- REQUIREMENT -
Without including any images, repeat the data exactly.

[Start DATA SEGMENT]

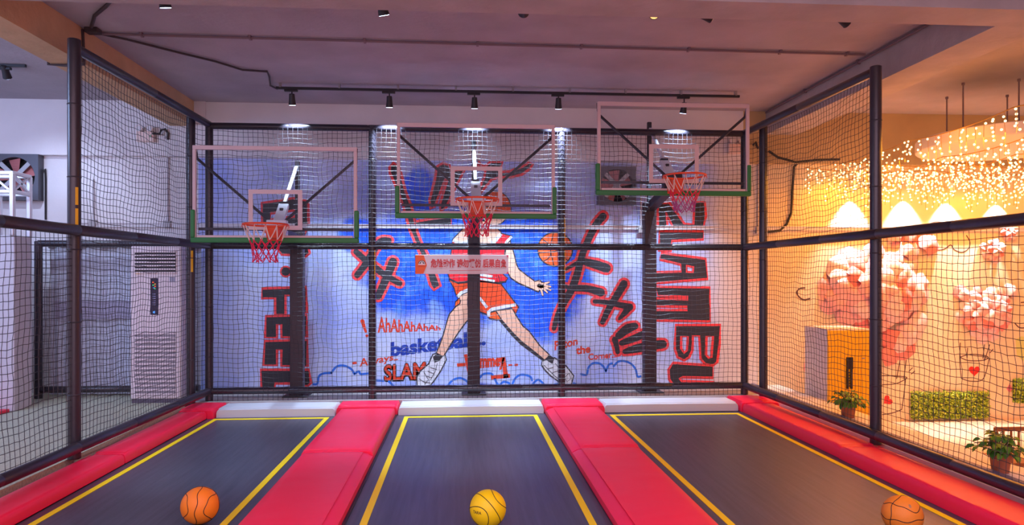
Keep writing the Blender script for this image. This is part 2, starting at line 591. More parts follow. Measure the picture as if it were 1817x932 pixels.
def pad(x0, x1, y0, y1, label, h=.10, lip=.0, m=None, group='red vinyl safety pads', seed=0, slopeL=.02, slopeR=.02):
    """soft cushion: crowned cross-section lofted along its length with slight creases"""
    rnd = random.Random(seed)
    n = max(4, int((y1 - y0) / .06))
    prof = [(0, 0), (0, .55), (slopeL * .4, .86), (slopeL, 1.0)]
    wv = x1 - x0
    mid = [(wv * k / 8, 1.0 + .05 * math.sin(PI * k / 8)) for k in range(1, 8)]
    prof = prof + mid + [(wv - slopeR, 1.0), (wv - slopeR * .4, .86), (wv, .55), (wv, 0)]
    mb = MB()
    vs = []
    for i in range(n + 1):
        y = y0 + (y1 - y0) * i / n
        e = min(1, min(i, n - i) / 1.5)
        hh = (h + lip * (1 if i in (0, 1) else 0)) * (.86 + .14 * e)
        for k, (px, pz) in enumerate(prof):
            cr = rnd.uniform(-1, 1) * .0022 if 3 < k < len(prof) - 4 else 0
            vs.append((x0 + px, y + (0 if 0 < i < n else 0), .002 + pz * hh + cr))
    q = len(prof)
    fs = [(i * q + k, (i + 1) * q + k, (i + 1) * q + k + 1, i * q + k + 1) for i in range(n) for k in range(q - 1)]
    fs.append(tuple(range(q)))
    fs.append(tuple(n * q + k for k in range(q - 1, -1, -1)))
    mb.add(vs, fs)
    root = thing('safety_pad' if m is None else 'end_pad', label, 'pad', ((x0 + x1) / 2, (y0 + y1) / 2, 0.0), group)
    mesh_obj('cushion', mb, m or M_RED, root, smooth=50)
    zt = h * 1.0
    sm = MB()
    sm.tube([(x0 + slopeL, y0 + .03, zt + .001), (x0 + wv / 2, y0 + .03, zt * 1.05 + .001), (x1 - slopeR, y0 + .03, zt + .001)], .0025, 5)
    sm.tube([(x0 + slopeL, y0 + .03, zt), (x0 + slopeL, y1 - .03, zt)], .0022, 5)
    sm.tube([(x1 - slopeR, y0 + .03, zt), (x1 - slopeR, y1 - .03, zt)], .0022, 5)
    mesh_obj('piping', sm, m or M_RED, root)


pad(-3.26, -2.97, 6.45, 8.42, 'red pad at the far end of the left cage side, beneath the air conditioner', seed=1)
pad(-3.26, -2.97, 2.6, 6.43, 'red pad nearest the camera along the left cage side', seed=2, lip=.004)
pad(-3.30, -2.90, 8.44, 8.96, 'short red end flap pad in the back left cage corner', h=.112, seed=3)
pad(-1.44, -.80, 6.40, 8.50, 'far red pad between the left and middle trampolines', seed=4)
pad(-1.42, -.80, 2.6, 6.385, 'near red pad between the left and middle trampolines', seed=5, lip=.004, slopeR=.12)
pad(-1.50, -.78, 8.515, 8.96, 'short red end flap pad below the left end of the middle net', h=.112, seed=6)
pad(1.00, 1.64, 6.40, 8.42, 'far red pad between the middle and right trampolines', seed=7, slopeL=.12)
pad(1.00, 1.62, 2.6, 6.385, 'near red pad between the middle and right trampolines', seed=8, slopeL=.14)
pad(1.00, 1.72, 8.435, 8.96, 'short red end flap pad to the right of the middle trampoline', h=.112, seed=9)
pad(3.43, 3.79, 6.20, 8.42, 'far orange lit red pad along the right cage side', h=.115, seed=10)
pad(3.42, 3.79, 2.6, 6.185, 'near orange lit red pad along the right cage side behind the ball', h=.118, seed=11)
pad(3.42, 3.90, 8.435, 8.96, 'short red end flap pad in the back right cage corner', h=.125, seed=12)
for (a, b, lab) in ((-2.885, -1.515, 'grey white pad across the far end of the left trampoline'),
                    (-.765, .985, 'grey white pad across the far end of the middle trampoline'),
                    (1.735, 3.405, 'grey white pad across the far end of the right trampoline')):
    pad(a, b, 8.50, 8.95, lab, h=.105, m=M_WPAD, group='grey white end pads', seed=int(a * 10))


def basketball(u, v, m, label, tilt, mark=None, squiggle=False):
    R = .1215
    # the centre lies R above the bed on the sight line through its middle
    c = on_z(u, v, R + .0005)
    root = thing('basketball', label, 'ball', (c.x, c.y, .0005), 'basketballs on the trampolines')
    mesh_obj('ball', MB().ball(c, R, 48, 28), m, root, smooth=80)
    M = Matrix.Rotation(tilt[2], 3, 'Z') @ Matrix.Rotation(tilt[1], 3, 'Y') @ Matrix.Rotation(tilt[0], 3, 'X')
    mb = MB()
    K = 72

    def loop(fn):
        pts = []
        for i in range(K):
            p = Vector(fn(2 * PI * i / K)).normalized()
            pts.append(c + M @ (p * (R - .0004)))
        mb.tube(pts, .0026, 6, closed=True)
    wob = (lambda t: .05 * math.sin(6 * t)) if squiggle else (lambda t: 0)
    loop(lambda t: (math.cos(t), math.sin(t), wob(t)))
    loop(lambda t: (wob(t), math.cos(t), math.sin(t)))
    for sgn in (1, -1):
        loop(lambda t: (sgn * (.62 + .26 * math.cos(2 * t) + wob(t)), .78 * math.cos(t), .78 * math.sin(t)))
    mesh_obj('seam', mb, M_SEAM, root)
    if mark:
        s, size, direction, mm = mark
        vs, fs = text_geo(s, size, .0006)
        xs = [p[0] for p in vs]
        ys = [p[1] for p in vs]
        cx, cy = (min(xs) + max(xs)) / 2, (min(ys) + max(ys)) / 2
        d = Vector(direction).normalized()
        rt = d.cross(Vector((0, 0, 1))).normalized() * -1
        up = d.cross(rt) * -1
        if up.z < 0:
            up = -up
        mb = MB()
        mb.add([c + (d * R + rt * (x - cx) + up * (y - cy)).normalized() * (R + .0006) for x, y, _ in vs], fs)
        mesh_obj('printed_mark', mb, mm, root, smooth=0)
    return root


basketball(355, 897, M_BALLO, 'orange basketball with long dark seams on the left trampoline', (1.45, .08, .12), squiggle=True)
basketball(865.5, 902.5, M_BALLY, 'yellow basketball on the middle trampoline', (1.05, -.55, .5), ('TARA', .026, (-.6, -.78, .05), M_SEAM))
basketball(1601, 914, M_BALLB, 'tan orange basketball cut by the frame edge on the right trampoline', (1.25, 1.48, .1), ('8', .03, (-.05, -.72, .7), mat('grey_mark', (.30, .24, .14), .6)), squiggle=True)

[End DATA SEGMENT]

- SOLUTION BELOW -
Keep writing the Blender script for this image. This is part 2, starting at line 591. More parts follow. Measure the picture as if it were 1817x932 pixels.
def pad(x0, x1, y0, y1, label, h=.10, lip=.0, m=None, group='red vinyl safety pads', seed=0, slopeL=.02, slopeR=.02):
    """soft cushion: crowned cross-section lofted along its length with slight creases"""
    rnd = random.Random(seed)
    n = max(4, int((y1 - y0) / .06))
    prof = [(0, 0), (0, .55), (slopeL * .4, .86), (slopeL, 1.0)]
    wv = x1 - x0
    mid = [(wv * k / 8, 1.0 + .05 * math.sin(PI * k / 8)) for k in range(1, 8)]
    prof = prof + mid + [(wv - slopeR, 1.0), (wv - slopeR * .4, .86), (wv, .55), (wv, 0)]
    mb = MB()
    vs = []
    for i in range(n + 1):
        y = y0 + (y1 - y0) * i / n
        e = min(1, min(i, n - i) / 1.5)
        hh = (h + lip * (1 if i in (0, 1) else 0)) * (.86 + .14 * e)
        for k, (px, pz) in enumerate(prof):
            cr = rnd.uniform(-1, 1) * .0022 if 3 < k < len(prof) - 4 else 0
            vs.append((x0 + px, y + (0 if 0 < i < n else 0), .002 + pz * hh + cr))
    q = len(prof)
    fs = [(i * q + k, (i + 1) * q + k, (i + 1) * q + k + 1, i * q + k + 1) for i in range(n) for k in range(q - 1)]
    fs.append(tuple(range(q)))
    fs.append(tuple(n * q + k for k in range(q - 1, -1, -1)))
    mb.add(vs, fs)
    root = thing('safety_pad' if m is None else 'end_pad', label, 'pad', ((x0 + x1) / 2, (y0 + y1) / 2, 0.0), group)
    mesh_obj('cushion', mb, m or M_RED, root, smooth=50)
    zt = h * 1.0
    sm = MB()
    sm.tube([(x0 + slopeL, y0 + .03, zt + .001), (x0 + wv / 2, y0 + .03, zt * 1.05 + .001), (x1 - slopeR, y0 + .03, zt + .001)], .0025, 5)
    sm.tube([(x0 + slopeL, y0 + .03, zt), (x0 + slopeL, y1 - .03, zt)], .0022, 5)
    sm.tube([(x1 - slopeR, y0 + .03, zt), (x1 - slopeR, y1 - .03, zt)], .0022, 5)
    mesh_obj('piping', sm, m or M_RED, root)


pad(-3.26, -2.97, 6.45, 8.42, 'red pad at the far end of the left cage side, beneath the air conditioner', seed=1)
pad(-3.26, -2.97, 2.6, 6.43, 'red pad nearest the camera along the left cage side', seed=2, lip=.004)
pad(-3.30, -2.90, 8.44, 8.96, 'short red end flap pad in the back left cage corner', h=.112, seed=3)
pad(-1.44, -.80, 6.40, 8.50, 'far red pad between the left and middle trampolines', seed=4)
pad(-1.42, -.80, 2.6, 6.385, 'near red pad between the left and middle trampolines', seed=5, lip=.004, slopeR=.12)
pad(-1.50, -.78, 8.515, 8.96, 'short red end flap pad below the left end of the middle net', h=.112, seed=6)
pad(1.00, 1.64, 6.40, 8.42, 'far red pad between the middle and right trampolines', seed=7, slopeL=.12)
pad(1.00, 1.62, 2.6, 6.385, 'near red pad between the middle and right trampolines', seed=8, slopeL=.14)
pad(1.00, 1.72, 8.435, 8.96, 'short red end flap pad to the right of the middle trampoline', h=.112, seed=9)
pad(3.43, 3.79, 6.20, 8.42, 'far orange lit red pad along the right cage side', h=.115, seed=10)
pad(3.42, 3.79, 2.6, 6.185, 'near orange lit red pad along the right cage side behind the ball', h=.118, seed=11)
pad(3.42, 3.90, 8.435, 8.96, 'short red end flap pad in the back right cage corner', h=.125, seed=12)
for (a, b, lab) in ((-2.885, -1.515, 'grey white pad across the far end of the left trampoline'),
                    (-.765, .985, 'grey white pad across the far end of the middle trampoline'),
                    (1.735, 3.405, 'grey white pad across the far end of the right trampoline')):
    pad(a, b, 8.50, 8.95, lab, h=.105, m=M_WPAD, group='grey white end pads', seed=int(a * 10))


def basketball(u, v, m, label, tilt, mark=None, squiggle=False):
    R = .1215
    # the centre lies R above the bed on the sight line through its middle
    c = on_z(u, v, R + .0005)
    root = thing('basketball', label, 'ball', (c.x, c.y, .0005), 'basketballs on the trampolines')
    mesh_obj('ball', MB().ball(c, R, 48, 28), m, root, smooth=80)
    M = Matrix.Rotation(tilt[2], 3, 'Z') @ Matrix.Rotation(tilt[1], 3, 'Y') @ Matrix.Rotation(tilt[0], 3, 'X')
    mb = MB()
    K = 72

    def loop(fn):
        pts = []
        for i in range(K):
            p = Vector(fn(2 * PI * i / K)).normalized()
            pts.append(c + M @ (p * (R - .0004)))
        mb.tube(pts, .0026, 6, closed=True)
    wob = (lambda t: .05 * math.sin(6 * t)) if squiggle else (lambda t: 0)
    loop(lambda t: (math.cos(t), math.sin(t), wob(t)))
    loop(lambda t: (wob(t), math.cos(t), math.sin(t)))
    for sgn in (1, -1):
        loop(lambda t: (sgn * (.62 + .26 * math.cos(2 * t) + wob(t)), .78 * math.cos(t), .78 * math.sin(t)))
    mesh_obj('seam', mb, M_SEAM, root)
    if mark:
        s, size, direction, mm = mark
        vs, fs = text_geo(s, size, .0006)
        xs = [p[0] for p in vs]
        ys = [p[1] for p in vs]
        cx, cy = (min(xs) + max(xs)) / 2, (min(ys) + max(ys)) / 2
        d = Vector(direction).normalized()
        rt = d.cross(Vector((0, 0, 1))).normalized() * -1
        up = d.cross(rt) * -1
        if up.z < 0:
            up = -up
        mb = MB()
        mb.add([c + (d * R + rt * (x - cx) + up * (y - cy)).normalized() * (R + .0006) for x, y, _ in vs], fs)
        mesh_obj('printed_mark', mb, mm, root, smooth=0)
    return root


basketball(355, 897, M_BALLO, 'orange basketball with long dark seams on the left trampoline', (1.45, .08, .12), squiggle=True)
basketball(865.5, 902.5, M_BALLY, 'yellow basketball on the middle trampoline', (1.05, -.55, .5), ('TARA', .026, (-.6, -.78, .05), M_SEAM))
basketball(1601, 914, M_BALLB, 'tan orange basketball cut by the frame edge on the right trampoline', (1.25, 1.48, .1), ('8', .03, (-.05, -.72, .7), mat('grey_mark', (.30, .24, .14), .6)), squiggle=True)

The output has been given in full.